_AIM OF THE EXERCISE_
Retype the complete listing exactly as it appears.
start
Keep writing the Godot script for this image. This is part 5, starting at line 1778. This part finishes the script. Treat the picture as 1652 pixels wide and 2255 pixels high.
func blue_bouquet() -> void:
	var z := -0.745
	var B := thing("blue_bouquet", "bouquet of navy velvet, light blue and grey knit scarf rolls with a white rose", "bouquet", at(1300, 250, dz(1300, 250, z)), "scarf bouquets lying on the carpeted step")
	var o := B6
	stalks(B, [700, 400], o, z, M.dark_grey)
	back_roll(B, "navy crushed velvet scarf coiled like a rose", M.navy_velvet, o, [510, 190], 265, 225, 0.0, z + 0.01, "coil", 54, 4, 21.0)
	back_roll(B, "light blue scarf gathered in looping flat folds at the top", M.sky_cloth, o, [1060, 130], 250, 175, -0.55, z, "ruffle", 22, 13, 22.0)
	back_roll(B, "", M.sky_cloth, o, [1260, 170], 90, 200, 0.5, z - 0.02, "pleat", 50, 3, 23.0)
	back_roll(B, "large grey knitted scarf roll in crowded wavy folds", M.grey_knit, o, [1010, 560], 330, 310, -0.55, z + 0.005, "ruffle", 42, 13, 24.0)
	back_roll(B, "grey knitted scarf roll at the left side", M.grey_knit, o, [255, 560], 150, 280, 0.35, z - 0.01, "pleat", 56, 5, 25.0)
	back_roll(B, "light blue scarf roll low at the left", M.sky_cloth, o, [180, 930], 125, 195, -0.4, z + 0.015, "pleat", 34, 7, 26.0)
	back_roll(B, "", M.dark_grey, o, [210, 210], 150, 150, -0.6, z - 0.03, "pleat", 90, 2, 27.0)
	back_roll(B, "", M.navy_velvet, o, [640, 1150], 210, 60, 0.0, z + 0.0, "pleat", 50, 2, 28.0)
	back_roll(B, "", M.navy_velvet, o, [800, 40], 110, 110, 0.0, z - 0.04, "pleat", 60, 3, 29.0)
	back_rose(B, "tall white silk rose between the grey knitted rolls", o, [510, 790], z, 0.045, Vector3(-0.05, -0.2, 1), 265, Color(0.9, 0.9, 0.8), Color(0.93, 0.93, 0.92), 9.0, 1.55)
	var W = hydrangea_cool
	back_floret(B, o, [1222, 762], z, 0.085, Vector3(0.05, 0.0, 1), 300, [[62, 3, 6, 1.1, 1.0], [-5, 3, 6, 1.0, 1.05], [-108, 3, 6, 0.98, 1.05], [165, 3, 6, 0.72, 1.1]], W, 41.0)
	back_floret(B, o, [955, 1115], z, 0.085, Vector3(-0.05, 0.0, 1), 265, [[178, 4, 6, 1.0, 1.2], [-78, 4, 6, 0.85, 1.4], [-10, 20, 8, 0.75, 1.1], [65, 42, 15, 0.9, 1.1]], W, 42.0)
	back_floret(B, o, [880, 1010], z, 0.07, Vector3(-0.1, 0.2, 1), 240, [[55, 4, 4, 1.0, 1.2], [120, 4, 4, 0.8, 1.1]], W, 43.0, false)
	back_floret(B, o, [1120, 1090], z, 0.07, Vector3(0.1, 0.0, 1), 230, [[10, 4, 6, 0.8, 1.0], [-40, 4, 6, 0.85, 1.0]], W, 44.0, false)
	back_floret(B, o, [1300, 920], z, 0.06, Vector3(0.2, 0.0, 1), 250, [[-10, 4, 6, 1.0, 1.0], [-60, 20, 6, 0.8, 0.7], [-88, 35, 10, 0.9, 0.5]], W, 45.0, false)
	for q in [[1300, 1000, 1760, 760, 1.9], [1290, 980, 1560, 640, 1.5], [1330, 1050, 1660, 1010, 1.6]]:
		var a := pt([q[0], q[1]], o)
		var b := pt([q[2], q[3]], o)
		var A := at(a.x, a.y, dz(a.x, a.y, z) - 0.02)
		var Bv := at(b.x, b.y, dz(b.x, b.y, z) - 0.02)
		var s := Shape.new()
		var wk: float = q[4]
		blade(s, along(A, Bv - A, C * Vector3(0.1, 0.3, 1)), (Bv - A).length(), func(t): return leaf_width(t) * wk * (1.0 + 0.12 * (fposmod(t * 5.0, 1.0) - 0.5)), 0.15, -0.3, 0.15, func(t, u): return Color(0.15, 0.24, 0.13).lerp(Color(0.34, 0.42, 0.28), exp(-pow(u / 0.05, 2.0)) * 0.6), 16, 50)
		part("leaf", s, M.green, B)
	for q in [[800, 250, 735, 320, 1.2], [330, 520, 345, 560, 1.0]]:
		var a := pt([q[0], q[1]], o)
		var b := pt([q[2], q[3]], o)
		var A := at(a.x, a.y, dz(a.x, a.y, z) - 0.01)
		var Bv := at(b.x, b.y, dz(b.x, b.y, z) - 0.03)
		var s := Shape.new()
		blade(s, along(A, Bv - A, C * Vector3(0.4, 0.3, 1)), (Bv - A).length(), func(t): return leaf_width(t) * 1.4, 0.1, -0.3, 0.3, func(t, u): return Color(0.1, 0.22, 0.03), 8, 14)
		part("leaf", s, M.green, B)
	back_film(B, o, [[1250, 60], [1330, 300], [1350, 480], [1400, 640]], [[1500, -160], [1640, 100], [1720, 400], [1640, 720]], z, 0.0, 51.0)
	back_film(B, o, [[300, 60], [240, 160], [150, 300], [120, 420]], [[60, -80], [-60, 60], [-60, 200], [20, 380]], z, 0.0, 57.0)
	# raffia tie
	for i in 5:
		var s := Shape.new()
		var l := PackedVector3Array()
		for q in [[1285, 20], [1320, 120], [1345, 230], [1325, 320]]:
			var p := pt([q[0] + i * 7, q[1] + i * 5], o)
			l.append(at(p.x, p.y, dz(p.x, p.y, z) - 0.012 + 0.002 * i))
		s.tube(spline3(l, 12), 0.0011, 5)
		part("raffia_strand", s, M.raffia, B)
end
_EXERCISE OUTPUT_
Keep writing the Godot script for this image. This is part 5, starting at line 1778. This part finishes the script. Treat the picture as 1652 pixels wide and 2255 pixels high.
func blue_bouquet() -> void:
	var z := -0.745
	var B := thing("blue_bouquet", "bouquet of navy velvet, light blue and grey knit scarf rolls with a white rose", "bouquet", at(1300, 250, dz(1300, 250, z)), "scarf bouquets lying on the carpeted step")
	var o := B6
	stalks(B, [700, 400], o, z, M.dark_grey)
	back_roll(B, "navy crushed velvet scarf coiled like a rose", M.navy_velvet, o, [510, 190], 265, 225, 0.0, z + 0.01, "coil", 54, 4, 21.0)
	back_roll(B, "light blue scarf gathered in looping flat folds at the top", M.sky_cloth, o, [1060, 130], 250, 175, -0.55, z, "ruffle", 22, 13, 22.0)
	back_roll(B, "", M.sky_cloth, o, [1260, 170], 90, 200, 0.5, z - 0.02, "pleat", 50, 3, 23.0)
	back_roll(B, "large grey knitted scarf roll in crowded wavy folds", M.grey_knit, o, [1010, 560], 330, 310, -0.55, z + 0.005, "ruffle", 42, 13, 24.0)
	back_roll(B, "grey knitted scarf roll at the left side", M.grey_knit, o, [255, 560], 150, 280, 0.35, z - 0.01, "pleat", 56, 5, 25.0)
	back_roll(B, "light blue scarf roll low at the left", M.sky_cloth, o, [180, 930], 125, 195, -0.4, z + 0.015, "pleat", 34, 7, 26.0)
	back_roll(B, "", M.dark_grey, o, [210, 210], 150, 150, -0.6, z - 0.03, "pleat", 90, 2, 27.0)
	back_roll(B, "", M.navy_velvet, o, [640, 1150], 210, 60, 0.0, z + 0.0, "pleat", 50, 2, 28.0)
	back_roll(B, "", M.navy_velvet, o, [800, 40], 110, 110, 0.0, z - 0.04, "pleat", 60, 3, 29.0)
	back_rose(B, "tall white silk rose between the grey knitted rolls", o, [510, 790], z, 0.045, Vector3(-0.05, -0.2, 1), 265, Color(0.9, 0.9, 0.8), Color(0.93, 0.93, 0.92), 9.0, 1.55)
	var W = hydrangea_cool
	back_floret(B, o, [1222, 762], z, 0.085, Vector3(0.05, 0.0, 1), 300, [[62, 3, 6, 1.1, 1.0], [-5, 3, 6, 1.0, 1.05], [-108, 3, 6, 0.98, 1.05], [165, 3, 6, 0.72, 1.1]], W, 41.0)
	back_floret(B, o, [955, 1115], z, 0.085, Vector3(-0.05, 0.0, 1), 265, [[178, 4, 6, 1.0, 1.2], [-78, 4, 6, 0.85, 1.4], [-10, 20, 8, 0.75, 1.1], [65, 42, 15, 0.9, 1.1]], W, 42.0)
	back_floret(B, o, [880, 1010], z, 0.07, Vector3(-0.1, 0.2, 1), 240, [[55, 4, 4, 1.0, 1.2], [120, 4, 4, 0.8, 1.1]], W, 43.0, false)
	back_floret(B, o, [1120, 1090], z, 0.07, Vector3(0.1, 0.0, 1), 230, [[10, 4, 6, 0.8, 1.0], [-40, 4, 6, 0.85, 1.0]], W, 44.0, false)
	back_floret(B, o, [1300, 920], z, 0.06, Vector3(0.2, 0.0, 1), 250, [[-10, 4, 6, 1.0, 1.0], [-60, 20, 6, 0.8, 0.7], [-88, 35, 10, 0.9, 0.5]], W, 45.0, false)
	for q in [[1300, 1000, 1760, 760, 1.9], [1290, 980, 1560, 640, 1.5], [1330, 1050, 1660, 1010, 1.6]]:
		var a := pt([q[0], q[1]], o)
		var b := pt([q[2], q[3]], o)
		var A := at(a.x, a.y, dz(a.x, a.y, z) - 0.02)
		var Bv := at(b.x, b.y, dz(b.x, b.y, z) - 0.02)
		var s := Shape.new()
		var wk: float = q[4]
		blade(s, along(A, Bv - A, C * Vector3(0.1, 0.3, 1)), (Bv - A).length(), func(t): return leaf_width(t) * wk * (1.0 + 0.12 * (fposmod(t * 5.0, 1.0) - 0.5)), 0.15, -0.3, 0.15, func(t, u): return Color(0.15, 0.24, 0.13).lerp(Color(0.34, 0.42, 0.28), exp(-pow(u / 0.05, 2.0)) * 0.6), 16, 50)
		part("leaf", s, M.green, B)
	for q in [[800, 250, 735, 320, 1.2], [330, 520, 345, 560, 1.0]]:
		var a := pt([q[0], q[1]], o)
		var b := pt([q[2], q[3]], o)
		var A := at(a.x, a.y, dz(a.x, a.y, z) - 0.01)
		var Bv := at(b.x, b.y, dz(b.x, b.y, z) - 0.03)
		var s := Shape.new()
		blade(s, along(A, Bv - A, C * Vector3(0.4, 0.3, 1)), (Bv - A).length(), func(t): return leaf_width(t) * 1.4, 0.1, -0.3, 0.3, func(t, u): return Color(0.1, 0.22, 0.03), 8, 14)
		part("leaf", s, M.green, B)
	back_film(B, o, [[1250, 60], [1330, 300], [1350, 480], [1400, 640]], [[1500, -160], [1640, 100], [1720, 400], [1640, 720]], z, 0.0, 51.0)
	back_film(B, o, [[300, 60], [240, 160], [150, 300], [120, 420]], [[60, -80], [-60, 60], [-60, 200], [20, 380]], z, 0.0, 57.0)
	# raffia tie
	for i in 5:
		var s := Shape.new()
		var l := PackedVector3Array()
		for q in [[1285, 20], [1320, 120], [1345, 230], [1325, 320]]:
			var p := pt([q[0] + i * 7, q[1] + i * 5], o)
			l.append(at(p.x, p.y, dz(p.x, p.y, z) - 0.012 + 0.002 * i))
		s.tube(spline3(l, 12), 0.0011, 5)
		part("raffia_strand", s, M.raffia, B)